Bench Memos

Law & the Courts

As the Senate Recesses, Credit Due on Judicial Nominations

Senate Majority Leader Mitch McConnell speaks to reporters after the weekly policy lunch in Washington, D.C., May 14, 2019. (Kevin Lamarque/Reuters)

The Senate has adjourned for its August recess, but not before confirming 13 more district judges and two more judges to the Court of International Trade. That brings the total number of judges confirmed during the 116th Congress to 63, 13 to the courts of appeals and 50 to the district/specialty courts. The total number confirmed by the Senate since Inauguration Day is 148, broken down as follows:

Supreme Court: 2

Courts of Appeals: 43

District/Specialty Courts: 103

The 43 circuit court confirmations alone have set a record for circuit court confirmations at this point of a presidency, going back to the establishment of the regional circuit courts in 1891.

Moreover, majority leader Mitch McConnell and Senate Judiciary Committee chairmen Chuck Grassley and Lindsey Graham had to process judicial nominations in the face of unprecedented obstruction. Senate Democrats weaponized Senate procedure, abusing the blue slip tradition and indiscriminately forcing cloture votes on even the least controversial nominees in order to gum up the works. They forced over ten times more cloture votes on Trump judicial nominees than were taken on nominees of the previous five presidents combined at this point in their respective administrations. With each cloture vote came the rule that required 30 hours of debate before a confirmation vote, which in practice meant gratuitous delay instead of actual debate.

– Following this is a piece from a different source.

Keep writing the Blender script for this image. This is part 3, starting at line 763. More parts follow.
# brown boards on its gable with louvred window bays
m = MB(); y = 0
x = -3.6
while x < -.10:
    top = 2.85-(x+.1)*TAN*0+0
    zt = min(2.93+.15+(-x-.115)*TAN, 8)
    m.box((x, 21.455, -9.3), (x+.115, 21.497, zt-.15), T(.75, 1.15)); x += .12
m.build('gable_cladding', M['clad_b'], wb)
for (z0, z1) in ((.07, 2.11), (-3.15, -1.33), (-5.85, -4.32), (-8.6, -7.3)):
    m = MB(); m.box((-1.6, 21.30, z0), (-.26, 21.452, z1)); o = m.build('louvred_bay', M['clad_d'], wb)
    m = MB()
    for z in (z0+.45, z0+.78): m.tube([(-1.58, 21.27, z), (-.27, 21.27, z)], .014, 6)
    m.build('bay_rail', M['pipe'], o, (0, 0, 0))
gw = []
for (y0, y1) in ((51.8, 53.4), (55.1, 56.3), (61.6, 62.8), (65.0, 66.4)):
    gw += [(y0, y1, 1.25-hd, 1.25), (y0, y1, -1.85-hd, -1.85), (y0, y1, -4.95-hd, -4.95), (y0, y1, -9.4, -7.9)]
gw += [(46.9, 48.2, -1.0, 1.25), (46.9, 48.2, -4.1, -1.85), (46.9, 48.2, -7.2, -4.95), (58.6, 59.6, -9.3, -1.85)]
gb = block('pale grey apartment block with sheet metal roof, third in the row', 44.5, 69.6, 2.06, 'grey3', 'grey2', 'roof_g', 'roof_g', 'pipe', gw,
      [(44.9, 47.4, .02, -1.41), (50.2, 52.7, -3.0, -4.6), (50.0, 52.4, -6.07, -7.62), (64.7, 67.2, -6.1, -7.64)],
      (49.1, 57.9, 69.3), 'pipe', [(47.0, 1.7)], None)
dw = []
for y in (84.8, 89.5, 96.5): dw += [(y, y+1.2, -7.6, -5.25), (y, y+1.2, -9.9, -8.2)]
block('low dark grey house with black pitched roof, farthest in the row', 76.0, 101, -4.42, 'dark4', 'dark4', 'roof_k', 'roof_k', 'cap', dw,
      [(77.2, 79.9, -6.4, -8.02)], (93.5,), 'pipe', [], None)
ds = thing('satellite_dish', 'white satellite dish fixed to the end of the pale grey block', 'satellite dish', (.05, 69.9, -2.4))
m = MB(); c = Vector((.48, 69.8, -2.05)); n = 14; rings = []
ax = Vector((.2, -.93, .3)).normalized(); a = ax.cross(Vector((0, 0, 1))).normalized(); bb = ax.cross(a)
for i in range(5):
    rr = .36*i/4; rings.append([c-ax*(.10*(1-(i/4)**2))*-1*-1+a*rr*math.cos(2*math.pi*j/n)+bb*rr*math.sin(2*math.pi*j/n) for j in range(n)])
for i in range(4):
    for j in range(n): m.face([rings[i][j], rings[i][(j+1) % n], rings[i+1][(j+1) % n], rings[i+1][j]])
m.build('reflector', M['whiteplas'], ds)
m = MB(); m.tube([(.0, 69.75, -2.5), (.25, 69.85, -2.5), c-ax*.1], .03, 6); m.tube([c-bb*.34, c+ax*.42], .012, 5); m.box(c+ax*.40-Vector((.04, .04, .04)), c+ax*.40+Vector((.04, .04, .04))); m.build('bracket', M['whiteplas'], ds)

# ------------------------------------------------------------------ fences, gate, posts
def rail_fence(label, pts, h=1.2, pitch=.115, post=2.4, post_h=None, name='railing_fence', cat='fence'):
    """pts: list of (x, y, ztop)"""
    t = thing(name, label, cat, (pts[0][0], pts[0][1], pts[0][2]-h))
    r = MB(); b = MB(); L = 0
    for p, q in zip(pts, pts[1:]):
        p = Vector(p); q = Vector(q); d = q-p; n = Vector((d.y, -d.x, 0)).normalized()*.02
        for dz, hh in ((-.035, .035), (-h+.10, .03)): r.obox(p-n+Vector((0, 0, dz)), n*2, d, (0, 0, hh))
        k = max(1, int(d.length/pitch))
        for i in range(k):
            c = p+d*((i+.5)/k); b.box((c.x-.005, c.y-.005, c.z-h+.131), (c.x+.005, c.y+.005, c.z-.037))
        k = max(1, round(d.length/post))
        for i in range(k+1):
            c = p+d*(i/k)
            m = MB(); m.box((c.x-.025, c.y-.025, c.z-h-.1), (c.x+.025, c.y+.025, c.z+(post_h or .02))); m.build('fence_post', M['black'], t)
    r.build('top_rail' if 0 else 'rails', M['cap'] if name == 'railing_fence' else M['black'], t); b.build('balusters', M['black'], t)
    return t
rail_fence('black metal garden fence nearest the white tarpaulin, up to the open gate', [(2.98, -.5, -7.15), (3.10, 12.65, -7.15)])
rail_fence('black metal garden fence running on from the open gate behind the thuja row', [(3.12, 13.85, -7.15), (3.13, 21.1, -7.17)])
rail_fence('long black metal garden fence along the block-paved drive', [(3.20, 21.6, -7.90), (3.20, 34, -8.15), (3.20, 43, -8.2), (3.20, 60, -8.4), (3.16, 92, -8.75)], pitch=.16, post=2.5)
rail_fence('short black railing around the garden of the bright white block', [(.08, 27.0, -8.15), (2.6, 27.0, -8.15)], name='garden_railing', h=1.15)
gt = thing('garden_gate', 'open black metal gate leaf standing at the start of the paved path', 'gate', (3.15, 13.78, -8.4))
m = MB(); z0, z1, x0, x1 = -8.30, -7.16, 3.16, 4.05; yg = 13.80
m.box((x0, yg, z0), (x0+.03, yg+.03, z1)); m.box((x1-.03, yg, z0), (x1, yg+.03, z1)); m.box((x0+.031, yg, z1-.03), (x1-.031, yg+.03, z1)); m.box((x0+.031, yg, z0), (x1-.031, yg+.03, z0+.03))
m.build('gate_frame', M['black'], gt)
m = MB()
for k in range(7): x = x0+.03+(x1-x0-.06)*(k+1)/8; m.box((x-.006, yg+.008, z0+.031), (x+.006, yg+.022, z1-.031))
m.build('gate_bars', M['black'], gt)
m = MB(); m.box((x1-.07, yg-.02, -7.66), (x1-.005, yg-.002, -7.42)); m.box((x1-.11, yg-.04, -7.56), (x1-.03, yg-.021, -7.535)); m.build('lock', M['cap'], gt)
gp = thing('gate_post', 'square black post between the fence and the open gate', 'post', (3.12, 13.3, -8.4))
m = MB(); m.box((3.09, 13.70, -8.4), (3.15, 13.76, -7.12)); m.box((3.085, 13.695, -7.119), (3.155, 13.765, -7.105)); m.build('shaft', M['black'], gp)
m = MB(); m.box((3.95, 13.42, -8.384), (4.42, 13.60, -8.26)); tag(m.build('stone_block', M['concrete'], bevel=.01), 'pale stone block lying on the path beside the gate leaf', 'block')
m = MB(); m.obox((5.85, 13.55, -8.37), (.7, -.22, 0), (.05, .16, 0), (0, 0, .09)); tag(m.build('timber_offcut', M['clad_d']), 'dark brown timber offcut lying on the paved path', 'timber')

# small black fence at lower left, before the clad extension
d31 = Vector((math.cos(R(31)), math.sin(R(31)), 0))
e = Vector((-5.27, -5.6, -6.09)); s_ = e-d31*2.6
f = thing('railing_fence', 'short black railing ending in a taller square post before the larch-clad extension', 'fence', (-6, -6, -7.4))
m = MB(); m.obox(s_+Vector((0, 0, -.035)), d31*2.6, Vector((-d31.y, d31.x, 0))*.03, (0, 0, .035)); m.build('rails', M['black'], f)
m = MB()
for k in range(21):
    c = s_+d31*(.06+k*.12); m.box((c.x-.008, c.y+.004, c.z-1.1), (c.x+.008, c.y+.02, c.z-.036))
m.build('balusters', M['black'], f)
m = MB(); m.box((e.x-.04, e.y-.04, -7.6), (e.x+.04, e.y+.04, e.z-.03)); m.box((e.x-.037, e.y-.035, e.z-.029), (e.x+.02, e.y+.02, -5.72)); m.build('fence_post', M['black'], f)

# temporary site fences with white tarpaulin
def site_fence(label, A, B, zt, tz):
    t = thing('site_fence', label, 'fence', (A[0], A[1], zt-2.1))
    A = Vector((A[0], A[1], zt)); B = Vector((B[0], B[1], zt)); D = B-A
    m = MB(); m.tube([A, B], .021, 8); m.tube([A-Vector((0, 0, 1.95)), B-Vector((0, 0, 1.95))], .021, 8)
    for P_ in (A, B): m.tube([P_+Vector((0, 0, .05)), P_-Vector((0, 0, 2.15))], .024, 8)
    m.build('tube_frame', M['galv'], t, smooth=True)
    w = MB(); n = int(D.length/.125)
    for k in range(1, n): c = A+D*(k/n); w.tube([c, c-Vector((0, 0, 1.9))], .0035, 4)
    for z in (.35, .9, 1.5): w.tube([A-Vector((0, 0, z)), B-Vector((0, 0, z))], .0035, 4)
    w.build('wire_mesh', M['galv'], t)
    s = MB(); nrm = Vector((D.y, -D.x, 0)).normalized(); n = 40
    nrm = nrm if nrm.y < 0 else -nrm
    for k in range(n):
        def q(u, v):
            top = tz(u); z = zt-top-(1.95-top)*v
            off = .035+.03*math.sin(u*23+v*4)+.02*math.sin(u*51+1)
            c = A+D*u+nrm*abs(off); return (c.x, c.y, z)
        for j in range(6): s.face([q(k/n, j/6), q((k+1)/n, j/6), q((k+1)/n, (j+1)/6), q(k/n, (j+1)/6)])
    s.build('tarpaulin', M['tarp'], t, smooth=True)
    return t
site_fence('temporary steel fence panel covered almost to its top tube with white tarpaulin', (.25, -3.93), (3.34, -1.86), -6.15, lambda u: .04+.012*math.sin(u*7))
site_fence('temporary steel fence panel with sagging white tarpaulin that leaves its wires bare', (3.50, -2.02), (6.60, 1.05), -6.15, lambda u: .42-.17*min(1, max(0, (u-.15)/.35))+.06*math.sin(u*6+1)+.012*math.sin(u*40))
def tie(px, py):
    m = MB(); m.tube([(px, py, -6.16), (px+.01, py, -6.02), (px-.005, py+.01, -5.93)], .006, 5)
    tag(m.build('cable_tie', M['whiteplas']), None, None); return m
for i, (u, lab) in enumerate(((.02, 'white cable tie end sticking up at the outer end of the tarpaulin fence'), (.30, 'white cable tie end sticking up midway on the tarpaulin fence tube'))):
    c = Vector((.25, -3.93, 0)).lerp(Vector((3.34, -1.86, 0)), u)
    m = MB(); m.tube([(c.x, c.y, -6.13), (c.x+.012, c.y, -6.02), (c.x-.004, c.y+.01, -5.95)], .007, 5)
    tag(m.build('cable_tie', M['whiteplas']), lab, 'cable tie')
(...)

Instead of flinching, President Trump continued to nominate qualified constitutionalists, and McConnell fought to change the 30-hour rule in early April so that district nominees would be subject to two hours of post-cloture debate. This made a tremendous difference in filling the mounting number of district court vacancies. Indeed, all 50 of the lower court confirmations in this Congress occurred after that rule change.

With 117 district/specialty court vacancies remaining, there will be a considerable amount of work ahead when the Senate reconvenes in September. But Trump, McConnell, Grassley, and Graham should be applauded for keeping their promises and accomplishing what they have on judges over the last two and a half years. Their efforts have brought the nation’s appellate courts an unprecedented number of judges who believe in adhering to the Constitution according to its text and its original meaning, not in molding the law to fit their policy preferences.

Contrast this with the orthodoxy of the Democratic party, which for a long time has embraced the notion that unelected judges should use the courts to impose their policy agenda. The candidates vying for that party’s presidential nomination refuse to disclose their lists of potential Supreme Court nominees, in contrast to the example set by Trump when he was a candidate. Notice also that when they have appeared before the American people in primary debates, they have not faced a single question about judges. Maybe that is strangely fitting, given the wholly undemocratic enterprise of bypassing the people’s elected representatives and imposing policy by judicial fiat.

On the Republican side of the aisle, there are no secrets and every reason to openly and expeditiously continue to confirm judges whose philosophy respects representative democracy and the Constitution it produced.